String literals support interpolation via ${...}. Any expression is valid inside the braces.

let name = "Alice"
let age = 30
let greeting = "Hello, ${name}!"
let summary = "${name} is ${age} years old"
let calc = "${a} * ${b} = ${a * b}"

The embedded expression is evaluated and converted to a String via the same stringification rules used by debug.

"path = ${home.join("/")}" // method call
"factorial(5) = ${factorial(5)}" // function call
"${if x > 0 { "positive" } else { "negative" }}" // if-expression
"${match status { Ok(v) => v.toString(), Error(_) => "err" }}" // match

If the expression is itself a string, interpolation recurses naturally; no special handling is required.

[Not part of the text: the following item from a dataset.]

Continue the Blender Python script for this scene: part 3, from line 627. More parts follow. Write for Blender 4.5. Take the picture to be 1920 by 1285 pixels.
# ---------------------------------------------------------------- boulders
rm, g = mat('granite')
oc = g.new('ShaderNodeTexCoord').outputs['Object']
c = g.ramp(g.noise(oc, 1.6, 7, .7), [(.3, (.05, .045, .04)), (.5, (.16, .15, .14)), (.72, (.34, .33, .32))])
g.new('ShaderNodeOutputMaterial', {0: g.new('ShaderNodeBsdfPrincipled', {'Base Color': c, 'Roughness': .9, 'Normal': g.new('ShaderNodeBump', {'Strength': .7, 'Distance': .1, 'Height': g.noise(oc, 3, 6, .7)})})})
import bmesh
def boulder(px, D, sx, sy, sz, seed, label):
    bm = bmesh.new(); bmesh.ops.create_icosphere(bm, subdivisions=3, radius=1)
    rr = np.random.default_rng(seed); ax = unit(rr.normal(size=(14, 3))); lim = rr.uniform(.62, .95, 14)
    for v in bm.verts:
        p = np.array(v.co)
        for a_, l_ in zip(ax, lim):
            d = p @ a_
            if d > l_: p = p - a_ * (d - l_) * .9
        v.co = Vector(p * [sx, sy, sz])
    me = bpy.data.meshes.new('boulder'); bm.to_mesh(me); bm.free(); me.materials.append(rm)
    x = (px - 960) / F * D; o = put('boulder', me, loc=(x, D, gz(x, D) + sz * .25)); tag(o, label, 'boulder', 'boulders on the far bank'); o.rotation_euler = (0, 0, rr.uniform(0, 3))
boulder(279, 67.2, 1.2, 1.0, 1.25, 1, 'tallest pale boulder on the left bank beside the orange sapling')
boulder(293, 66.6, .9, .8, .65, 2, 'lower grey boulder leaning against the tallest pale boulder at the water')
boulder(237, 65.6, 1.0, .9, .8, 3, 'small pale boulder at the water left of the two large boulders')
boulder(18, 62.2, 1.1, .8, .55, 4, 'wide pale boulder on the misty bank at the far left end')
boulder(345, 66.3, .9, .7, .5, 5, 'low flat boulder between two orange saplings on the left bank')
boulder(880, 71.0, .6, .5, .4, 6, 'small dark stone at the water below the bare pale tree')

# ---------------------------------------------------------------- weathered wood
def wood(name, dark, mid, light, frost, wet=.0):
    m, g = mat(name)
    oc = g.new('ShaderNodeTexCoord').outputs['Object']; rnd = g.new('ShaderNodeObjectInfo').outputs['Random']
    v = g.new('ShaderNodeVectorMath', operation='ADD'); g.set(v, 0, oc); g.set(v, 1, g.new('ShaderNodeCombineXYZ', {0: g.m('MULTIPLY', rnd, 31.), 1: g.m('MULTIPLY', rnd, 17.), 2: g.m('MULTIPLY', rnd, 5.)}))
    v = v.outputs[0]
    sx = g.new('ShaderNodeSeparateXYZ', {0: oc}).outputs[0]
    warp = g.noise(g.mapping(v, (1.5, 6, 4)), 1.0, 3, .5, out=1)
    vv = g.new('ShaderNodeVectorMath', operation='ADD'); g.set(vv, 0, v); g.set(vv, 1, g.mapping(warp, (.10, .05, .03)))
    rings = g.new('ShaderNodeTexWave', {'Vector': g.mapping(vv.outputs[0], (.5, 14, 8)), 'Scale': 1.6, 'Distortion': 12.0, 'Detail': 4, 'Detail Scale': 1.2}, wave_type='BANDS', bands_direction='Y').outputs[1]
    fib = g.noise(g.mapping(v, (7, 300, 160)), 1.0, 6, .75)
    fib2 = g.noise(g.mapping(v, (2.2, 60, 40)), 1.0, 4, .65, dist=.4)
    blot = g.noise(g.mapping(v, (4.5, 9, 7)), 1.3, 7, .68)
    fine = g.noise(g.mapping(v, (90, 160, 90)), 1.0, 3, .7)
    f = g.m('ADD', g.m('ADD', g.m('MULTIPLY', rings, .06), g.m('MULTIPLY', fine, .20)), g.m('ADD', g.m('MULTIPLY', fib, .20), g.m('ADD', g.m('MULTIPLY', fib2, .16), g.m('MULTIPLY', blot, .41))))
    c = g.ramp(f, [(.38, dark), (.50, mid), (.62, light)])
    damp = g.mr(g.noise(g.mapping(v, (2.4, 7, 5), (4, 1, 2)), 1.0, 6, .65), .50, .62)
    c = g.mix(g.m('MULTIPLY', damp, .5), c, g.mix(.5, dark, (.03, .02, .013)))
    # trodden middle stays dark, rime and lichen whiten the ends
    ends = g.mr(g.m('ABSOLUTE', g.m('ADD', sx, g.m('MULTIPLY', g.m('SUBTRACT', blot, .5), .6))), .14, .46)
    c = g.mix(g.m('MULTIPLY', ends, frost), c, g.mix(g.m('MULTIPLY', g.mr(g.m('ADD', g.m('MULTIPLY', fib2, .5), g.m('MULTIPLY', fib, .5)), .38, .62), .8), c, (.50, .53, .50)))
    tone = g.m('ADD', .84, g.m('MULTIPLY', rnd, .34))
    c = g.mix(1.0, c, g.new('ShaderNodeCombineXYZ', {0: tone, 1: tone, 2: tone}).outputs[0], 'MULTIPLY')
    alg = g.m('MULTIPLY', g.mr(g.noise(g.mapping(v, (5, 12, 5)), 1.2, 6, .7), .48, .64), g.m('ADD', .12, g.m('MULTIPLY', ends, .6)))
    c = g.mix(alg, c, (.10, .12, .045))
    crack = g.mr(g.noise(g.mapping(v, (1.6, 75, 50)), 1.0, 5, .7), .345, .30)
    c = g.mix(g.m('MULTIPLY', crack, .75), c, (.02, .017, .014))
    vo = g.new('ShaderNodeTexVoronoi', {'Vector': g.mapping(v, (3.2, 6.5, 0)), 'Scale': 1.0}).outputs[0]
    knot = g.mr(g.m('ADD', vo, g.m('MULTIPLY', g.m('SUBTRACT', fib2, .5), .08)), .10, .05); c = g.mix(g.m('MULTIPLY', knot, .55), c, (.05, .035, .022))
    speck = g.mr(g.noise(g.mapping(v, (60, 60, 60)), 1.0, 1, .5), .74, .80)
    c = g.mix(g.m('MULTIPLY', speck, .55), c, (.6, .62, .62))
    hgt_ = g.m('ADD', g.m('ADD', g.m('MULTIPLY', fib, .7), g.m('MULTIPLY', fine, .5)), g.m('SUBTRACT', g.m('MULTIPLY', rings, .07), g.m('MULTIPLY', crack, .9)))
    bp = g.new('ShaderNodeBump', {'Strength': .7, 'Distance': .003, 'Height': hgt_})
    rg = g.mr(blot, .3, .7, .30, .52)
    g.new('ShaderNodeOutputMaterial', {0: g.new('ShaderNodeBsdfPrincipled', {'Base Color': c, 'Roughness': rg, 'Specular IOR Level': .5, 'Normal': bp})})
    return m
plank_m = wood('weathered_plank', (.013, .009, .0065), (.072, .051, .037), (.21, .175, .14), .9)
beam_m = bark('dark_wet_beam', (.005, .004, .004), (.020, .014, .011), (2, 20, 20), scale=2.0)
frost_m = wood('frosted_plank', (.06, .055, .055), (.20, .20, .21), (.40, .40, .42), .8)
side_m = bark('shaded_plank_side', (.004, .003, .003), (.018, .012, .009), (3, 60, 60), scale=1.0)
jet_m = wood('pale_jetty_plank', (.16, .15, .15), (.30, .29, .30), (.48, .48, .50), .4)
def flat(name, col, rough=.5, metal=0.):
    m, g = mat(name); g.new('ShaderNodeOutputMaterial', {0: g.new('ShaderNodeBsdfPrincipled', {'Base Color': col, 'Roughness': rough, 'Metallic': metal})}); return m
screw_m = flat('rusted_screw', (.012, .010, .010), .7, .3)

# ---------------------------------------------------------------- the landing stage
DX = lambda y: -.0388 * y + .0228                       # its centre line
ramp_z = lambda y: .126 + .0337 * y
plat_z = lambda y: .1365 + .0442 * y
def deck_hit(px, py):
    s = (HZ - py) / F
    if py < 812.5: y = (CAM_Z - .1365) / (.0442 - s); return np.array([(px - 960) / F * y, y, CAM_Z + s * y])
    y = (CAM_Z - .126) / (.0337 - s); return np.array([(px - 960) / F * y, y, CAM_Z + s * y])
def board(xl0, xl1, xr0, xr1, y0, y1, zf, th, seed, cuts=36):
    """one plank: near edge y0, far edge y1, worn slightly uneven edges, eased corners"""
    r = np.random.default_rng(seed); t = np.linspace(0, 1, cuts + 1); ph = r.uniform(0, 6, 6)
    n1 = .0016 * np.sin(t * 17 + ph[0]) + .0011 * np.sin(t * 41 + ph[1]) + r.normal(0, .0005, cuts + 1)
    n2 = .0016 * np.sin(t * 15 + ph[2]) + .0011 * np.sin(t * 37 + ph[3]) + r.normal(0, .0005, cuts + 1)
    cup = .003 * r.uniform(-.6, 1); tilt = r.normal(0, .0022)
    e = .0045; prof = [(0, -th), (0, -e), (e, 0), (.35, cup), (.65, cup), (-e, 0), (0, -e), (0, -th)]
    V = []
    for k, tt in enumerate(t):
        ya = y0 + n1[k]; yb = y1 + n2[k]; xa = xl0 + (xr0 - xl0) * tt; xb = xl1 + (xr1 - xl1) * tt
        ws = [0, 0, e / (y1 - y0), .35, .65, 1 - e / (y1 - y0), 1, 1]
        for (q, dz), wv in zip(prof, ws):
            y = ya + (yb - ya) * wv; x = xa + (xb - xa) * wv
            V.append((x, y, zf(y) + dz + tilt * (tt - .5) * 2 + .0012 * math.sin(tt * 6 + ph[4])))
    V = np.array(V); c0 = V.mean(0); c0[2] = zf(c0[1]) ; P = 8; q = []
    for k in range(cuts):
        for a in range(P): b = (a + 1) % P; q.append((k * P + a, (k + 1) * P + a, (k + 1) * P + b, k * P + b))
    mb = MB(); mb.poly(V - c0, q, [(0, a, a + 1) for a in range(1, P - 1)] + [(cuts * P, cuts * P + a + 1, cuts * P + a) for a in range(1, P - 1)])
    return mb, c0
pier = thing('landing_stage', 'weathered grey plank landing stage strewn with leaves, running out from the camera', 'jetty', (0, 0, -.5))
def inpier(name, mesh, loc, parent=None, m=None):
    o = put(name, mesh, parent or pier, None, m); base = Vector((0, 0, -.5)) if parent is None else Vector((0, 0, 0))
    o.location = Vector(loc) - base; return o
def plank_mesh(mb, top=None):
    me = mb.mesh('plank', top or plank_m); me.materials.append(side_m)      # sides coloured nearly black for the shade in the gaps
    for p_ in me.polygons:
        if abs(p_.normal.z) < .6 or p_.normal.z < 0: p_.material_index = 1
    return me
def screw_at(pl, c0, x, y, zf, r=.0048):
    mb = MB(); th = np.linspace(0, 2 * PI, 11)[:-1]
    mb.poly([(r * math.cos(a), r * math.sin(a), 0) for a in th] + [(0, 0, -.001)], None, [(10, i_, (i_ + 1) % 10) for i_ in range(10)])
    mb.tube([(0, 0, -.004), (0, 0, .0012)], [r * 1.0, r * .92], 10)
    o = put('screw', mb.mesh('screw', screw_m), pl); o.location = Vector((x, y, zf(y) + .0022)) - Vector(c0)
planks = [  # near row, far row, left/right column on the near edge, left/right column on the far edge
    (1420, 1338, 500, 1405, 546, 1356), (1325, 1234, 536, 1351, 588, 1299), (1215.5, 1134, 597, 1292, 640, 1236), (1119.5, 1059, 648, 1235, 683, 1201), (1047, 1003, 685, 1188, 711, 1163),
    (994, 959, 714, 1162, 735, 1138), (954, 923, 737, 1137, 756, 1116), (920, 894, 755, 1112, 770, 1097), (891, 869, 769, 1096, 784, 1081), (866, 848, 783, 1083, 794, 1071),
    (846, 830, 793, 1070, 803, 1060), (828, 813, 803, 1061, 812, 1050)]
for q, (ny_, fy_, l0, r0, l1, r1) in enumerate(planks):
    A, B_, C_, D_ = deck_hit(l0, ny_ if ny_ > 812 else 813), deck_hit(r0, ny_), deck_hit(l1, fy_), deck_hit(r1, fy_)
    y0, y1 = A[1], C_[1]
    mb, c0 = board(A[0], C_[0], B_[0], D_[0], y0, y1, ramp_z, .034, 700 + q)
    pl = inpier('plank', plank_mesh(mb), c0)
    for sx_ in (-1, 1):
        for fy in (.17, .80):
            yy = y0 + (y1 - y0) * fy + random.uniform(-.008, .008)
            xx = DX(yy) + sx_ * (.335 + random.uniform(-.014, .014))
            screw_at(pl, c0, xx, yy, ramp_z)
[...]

String literals support the usual escapes plus one for the interpolation metacharacter:

EscapeProduces
\"double-quote
\\backslash
\nnewline
\rcarriage return
\ttab
\$literal $
let literal = "price is \$${price}" // price is $10

Double quotes inside an interpolated expression do not need escaping; the interpolation delimiter is }, not ".

debug "name=${user.map(fn(u) { u.name }).unwrapOr("anonymous")}"

Raw string literals (without escape processing) are not currently supported. Use explicit escapes where needed.

Interpolations desugar into string concatenation at compile time. The generated Apex does not use String.format; it uses the + operator with stringified operands, which matches Apex’s own preferred idiom.